REPUBLIKA.CO.ID, JAKARTA - DPR mengultimatum bahkan mengancam akan memotong anggaran Polri karena lambannya penanganan kasus pemalsuan surat Mahkamah Konstitusi (MK). Polri pun meminta agar bersabar karena penanganan kasus tersebut masih berlanjut.
"Sabar, kami juga ingin cepat. Masih terus berjalan," kata Kepala Divisi Humas Polri, Irjen Anton Bachrul Alam yang ditemui di Mabes Polri, Jakarta, Rabu (10/8).
Anton menambahkan penanganan kasus pemalsuan surat MK ini masih terus dilakukan penyidik, bukannya terhambat. Namun penyidik, lanjutnya, masih memerlukan pemeriksaan beberapa orang saksi lagi. Misalnya ia menyebutkan, politisi Partai Hanura, Dewie Yasin Limpo akan diperiksa pada Senin (15/8) mendatang.
Pada 8 Agustus 2011 lalu, penyidik telah memeriksa cucu mantan hakim MK Arsyad Sanusi, Rara. Rara merupakan pegawai di MK yang memiliki hubungan khusus dengan tersangka Mashuri Hasan dan diduga mengetahui terkait pengonsepan surat jawaban penjelasan MK kepada KPU yang dipalsukan itu.
"Rara diperiksa sebagai saksi. Dia kemungkinan tahu pertemuan di apartemen Rara. Untuk tersangka baru mungkin setelah pemeriksaan Dewi Yasin Limpo," kelitnya.
Sebelumnya, penyidik menduga pengonsepan surat palsu MK diawali dari pertemuan di apartemen Rara di mana Mashuri Hasan mengantar Rara pulang. Kemudian ia mengeluarkan laptop dan meminta nasihat kepada Arsyad dalam membuat surat jawaban penjelasan MK. Meski Arsyad tetap membantah keterlibatannya.

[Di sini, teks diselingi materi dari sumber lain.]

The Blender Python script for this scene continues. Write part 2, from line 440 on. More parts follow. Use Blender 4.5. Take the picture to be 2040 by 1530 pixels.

MK memutuskan surat tertanggal 14 Agustus 2009 merupakan surat palsu. Surat itu memutuskan Dewie Yasin Limpo sebagai pemilik kursi DPR Daerah Pemilihan (Dapil) 1 Sulawesi Selatan (Sulsel). Padahal dalam surat asli tertanggal 17 Agustus 2009, MK memutuskan kursi itu menjadi milik politisi Partai Gerindra, Mestariani Habie.